**Do this:** Return the listing below in full, with every line exactly as it is.

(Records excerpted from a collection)

((

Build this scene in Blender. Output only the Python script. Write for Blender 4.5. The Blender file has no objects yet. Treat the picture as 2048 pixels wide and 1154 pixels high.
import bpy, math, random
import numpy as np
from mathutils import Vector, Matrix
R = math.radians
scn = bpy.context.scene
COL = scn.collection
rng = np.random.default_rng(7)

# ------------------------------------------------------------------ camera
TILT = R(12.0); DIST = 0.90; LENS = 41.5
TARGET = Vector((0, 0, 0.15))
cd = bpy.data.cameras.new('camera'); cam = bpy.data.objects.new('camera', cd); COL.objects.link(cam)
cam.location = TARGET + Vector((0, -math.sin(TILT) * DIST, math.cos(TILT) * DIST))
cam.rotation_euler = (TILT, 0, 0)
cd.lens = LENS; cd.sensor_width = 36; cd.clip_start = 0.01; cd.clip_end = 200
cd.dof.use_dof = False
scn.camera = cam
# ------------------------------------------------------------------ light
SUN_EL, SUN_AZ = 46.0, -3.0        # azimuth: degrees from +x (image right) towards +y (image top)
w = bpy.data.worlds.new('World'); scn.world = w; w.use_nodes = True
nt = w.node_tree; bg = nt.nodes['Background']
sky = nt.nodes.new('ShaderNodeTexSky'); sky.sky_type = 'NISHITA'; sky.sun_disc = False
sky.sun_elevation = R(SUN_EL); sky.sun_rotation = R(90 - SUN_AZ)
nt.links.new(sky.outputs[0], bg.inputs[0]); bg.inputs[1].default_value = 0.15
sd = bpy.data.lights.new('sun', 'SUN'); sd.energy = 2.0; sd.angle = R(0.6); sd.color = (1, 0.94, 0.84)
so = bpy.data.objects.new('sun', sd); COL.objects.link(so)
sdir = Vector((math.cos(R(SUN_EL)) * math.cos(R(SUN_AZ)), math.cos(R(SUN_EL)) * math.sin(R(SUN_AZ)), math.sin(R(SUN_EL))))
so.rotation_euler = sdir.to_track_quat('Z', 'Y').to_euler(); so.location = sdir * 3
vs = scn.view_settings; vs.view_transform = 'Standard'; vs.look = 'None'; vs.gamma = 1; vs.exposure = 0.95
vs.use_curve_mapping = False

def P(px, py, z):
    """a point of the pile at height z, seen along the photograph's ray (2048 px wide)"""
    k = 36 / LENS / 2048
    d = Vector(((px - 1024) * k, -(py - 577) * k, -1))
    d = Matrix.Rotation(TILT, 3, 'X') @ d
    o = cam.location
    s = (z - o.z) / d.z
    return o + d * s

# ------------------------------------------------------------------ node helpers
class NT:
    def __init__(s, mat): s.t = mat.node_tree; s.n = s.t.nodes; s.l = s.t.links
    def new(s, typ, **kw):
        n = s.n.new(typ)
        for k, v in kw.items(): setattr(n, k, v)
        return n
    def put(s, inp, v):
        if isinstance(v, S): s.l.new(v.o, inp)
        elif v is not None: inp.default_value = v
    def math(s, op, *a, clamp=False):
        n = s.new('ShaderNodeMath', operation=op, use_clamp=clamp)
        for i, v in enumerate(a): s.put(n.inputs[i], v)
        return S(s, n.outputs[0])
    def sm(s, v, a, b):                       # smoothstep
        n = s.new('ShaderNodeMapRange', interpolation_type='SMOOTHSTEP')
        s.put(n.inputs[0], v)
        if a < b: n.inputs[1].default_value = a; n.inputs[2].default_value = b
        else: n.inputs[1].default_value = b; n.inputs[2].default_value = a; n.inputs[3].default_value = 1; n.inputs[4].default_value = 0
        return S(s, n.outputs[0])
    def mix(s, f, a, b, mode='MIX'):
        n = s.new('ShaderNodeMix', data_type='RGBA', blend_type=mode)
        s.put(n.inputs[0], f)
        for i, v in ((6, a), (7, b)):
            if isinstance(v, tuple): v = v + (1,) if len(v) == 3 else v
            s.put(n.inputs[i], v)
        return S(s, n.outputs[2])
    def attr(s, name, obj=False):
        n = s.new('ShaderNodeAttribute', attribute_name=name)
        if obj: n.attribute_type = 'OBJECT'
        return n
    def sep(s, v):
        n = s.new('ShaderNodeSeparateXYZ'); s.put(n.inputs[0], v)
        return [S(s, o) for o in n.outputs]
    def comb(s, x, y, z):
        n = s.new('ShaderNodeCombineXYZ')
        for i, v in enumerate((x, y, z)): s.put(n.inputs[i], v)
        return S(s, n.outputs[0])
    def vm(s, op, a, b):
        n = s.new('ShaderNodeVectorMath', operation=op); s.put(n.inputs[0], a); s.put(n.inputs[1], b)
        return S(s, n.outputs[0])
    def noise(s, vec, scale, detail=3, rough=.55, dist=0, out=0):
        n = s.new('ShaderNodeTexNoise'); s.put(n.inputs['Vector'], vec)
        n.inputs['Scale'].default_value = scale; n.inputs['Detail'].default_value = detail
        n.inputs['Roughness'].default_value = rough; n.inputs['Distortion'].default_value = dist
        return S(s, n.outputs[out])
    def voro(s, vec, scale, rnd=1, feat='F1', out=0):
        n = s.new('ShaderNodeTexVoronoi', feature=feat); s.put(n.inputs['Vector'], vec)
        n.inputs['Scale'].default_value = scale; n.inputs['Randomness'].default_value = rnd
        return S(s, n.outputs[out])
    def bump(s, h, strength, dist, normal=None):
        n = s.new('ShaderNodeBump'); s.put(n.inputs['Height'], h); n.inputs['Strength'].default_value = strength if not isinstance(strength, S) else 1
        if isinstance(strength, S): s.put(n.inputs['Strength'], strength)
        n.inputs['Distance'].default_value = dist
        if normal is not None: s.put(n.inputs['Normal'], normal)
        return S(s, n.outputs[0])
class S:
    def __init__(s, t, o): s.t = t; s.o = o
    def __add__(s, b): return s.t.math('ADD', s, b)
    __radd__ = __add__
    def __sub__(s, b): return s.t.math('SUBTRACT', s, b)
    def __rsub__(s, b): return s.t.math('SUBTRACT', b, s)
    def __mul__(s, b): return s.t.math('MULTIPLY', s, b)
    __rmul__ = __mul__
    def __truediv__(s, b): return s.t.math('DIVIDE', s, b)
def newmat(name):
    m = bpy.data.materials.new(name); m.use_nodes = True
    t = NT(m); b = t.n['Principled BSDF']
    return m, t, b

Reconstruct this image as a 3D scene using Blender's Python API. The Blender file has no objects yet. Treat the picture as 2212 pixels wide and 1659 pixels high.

))

**Answer to the task:**
Build this scene in Blender. Output only the Python script. Write for Blender 4.5. The Blender file has no objects yet. Treat the picture as 2048 pixels wide and 1154 pixels high.
import bpy, math, random
import numpy as np
from mathutils import Vector, Matrix
R = math.radians
scn = bpy.context.scene
COL = scn.collection
rng = np.random.default_rng(7)

# ------------------------------------------------------------------ camera
TILT = R(12.0); DIST = 0.90; LENS = 41.5
TARGET = Vector((0, 0, 0.15))
cd = bpy.data.cameras.new('camera'); cam = bpy.data.objects.new('camera', cd); COL.objects.link(cam)
cam.location = TARGET + Vector((0, -math.sin(TILT) * DIST, math.cos(TILT) * DIST))
cam.rotation_euler = (TILT, 0, 0)
cd.lens = LENS; cd.sensor_width = 36; cd.clip_start = 0.01; cd.clip_end = 200
cd.dof.use_dof = False
scn.camera = cam
# ------------------------------------------------------------------ light
SUN_EL, SUN_AZ = 46.0, -3.0        # azimuth: degrees from +x (image right) towards +y (image top)
w = bpy.data.worlds.new('World'); scn.world = w; w.use_nodes = True
nt = w.node_tree; bg = nt.nodes['Background']
sky = nt.nodes.new('ShaderNodeTexSky'); sky.sky_type = 'NISHITA'; sky.sun_disc = False
sky.sun_elevation = R(SUN_EL); sky.sun_rotation = R(90 - SUN_AZ)
nt.links.new(sky.outputs[0], bg.inputs[0]); bg.inputs[1].default_value = 0.15
sd = bpy.data.lights.new('sun', 'SUN'); sd.energy = 2.0; sd.angle = R(0.6); sd.color = (1, 0.94, 0.84)
so = bpy.data.objects.new('sun', sd); COL.objects.link(so)
sdir = Vector((math.cos(R(SUN_EL)) * math.cos(R(SUN_AZ)), math.cos(R(SUN_EL)) * math.sin(R(SUN_AZ)), math.sin(R(SUN_EL))))
so.rotation_euler = sdir.to_track_quat('Z', 'Y').to_euler(); so.location = sdir * 3
vs = scn.view_settings; vs.view_transform = 'Standard'; vs.look = 'None'; vs.gamma = 1; vs.exposure = 0.95
vs.use_curve_mapping = False

def P(px, py, z):
    """a point of the pile at height z, seen along the photograph's ray (2048 px wide)"""
    k = 36 / LENS / 2048
    d = Vector(((px - 1024) * k, -(py - 577) * k, -1))
    d = Matrix.Rotation(TILT, 3, 'X') @ d
    o = cam.location
    s = (z - o.z) / d.z
    return o + d * s

# ------------------------------------------------------------------ node helpers
class NT:
    def __init__(s, mat): s.t = mat.node_tree; s.n = s.t.nodes; s.l = s.t.links
    def new(s, typ, **kw):
        n = s.n.new(typ)
        for k, v in kw.items(): setattr(n, k, v)
        return n
    def put(s, inp, v):
        if isinstance(v, S): s.l.new(v.o, inp)
        elif v is not None: inp.default_value = v
    def math(s, op, *a, clamp=False):
        n = s.new('ShaderNodeMath', operation=op, use_clamp=clamp)
        for i, v in enumerate(a): s.put(n.inputs[i], v)
        return S(s, n.outputs[0])
    def sm(s, v, a, b):                       # smoothstep
        n = s.new('ShaderNodeMapRange', interpolation_type='SMOOTHSTEP')
        s.put(n.inputs[0], v)
        if a < b: n.inputs[1].default_value = a; n.inputs[2].default_value = b
        else: n.inputs[1].default_value = b; n.inputs[2].default_value = a; n.inputs[3].default_value = 1; n.inputs[4].default_value = 0
        return S(s, n.outputs[0])
    def mix(s, f, a, b, mode='MIX'):
        n = s.new('ShaderNodeMix', data_type='RGBA', blend_type=mode)
        s.put(n.inputs[0], f)
        for i, v in ((6, a), (7, b)):
            if isinstance(v, tuple): v = v + (1,) if len(v) == 3 else v
            s.put(n.inputs[i], v)
        return S(s, n.outputs[2])
    def attr(s, name, obj=False):
        n = s.new('ShaderNodeAttribute', attribute_name=name)
        if obj: n.attribute_type = 'OBJECT'
        return n
    def sep(s, v):
        n = s.new('ShaderNodeSeparateXYZ'); s.put(n.inputs[0], v)
        return [S(s, o) for o in n.outputs]
    def comb(s, x, y, z):
        n = s.new('ShaderNodeCombineXYZ')
        for i, v in enumerate((x, y, z)): s.put(n.inputs[i], v)
        return S(s, n.outputs[0])
    def vm(s, op, a, b):
        n = s.new('ShaderNodeVectorMath', operation=op); s.put(n.inputs[0], a); s.put(n.inputs[1], b)
        return S(s, n.outputs[0])
    def noise(s, vec, scale, detail=3, rough=.55, dist=0, out=0):
        n = s.new('ShaderNodeTexNoise'); s.put(n.inputs['Vector'], vec)
        n.inputs['Scale'].default_value = scale; n.inputs['Detail'].default_value = detail
        n.inputs['Roughness'].default_value = rough; n.inputs['Distortion'].default_value = dist
        return S(s, n.outputs[out])
    def voro(s, vec, scale, rnd=1, feat='F1', out=0):
        n = s.new('ShaderNodeTexVoronoi', feature=feat); s.put(n.inputs['Vector'], vec)
        n.inputs['Scale'].default_value = scale; n.inputs['Randomness'].default_value = rnd
        return S(s, n.outputs[out])
    def bump(s, h, strength, dist, normal=None):
        n = s.new('ShaderNodeBump'); s.put(n.inputs['Height'], h); n.inputs['Strength'].default_value = strength if not isinstance(strength, S) else 1
        if isinstance(strength, S): s.put(n.inputs['Strength'], strength)
        n.inputs['Distance'].default_value = dist
        if normal is not None: s.put(n.inputs['Normal'], normal)
        return S(s, n.outputs[0])
class S:
    def __init__(s, t, o): s.t = t; s.o = o
    def __add__(s, b): return s.t.math('ADD', s, b)
    __radd__ = __add__
    def __sub__(s, b): return s.t.math('SUBTRACT', s, b)
    def __rsub__(s, b): return s.t.math('SUBTRACT', b, s)
    def __mul__(s, b): return s.t.math('MULTIPLY', s, b)
    __rmul__ = __mul__
    def __truediv__(s, b): return s.t.math('DIVIDE', s, b)
def newmat(name):
    m = bpy.data.materials.new(name); m.use_nodes = True
    t = NT(m); b = t.n['Principled BSDF']
    return m, t, b

Reconstruct this image as a 3D scene using Blender's Python API. The Blender file has no objects yet. Treat the picture as 2212 pixels wide and 1659 pixels high.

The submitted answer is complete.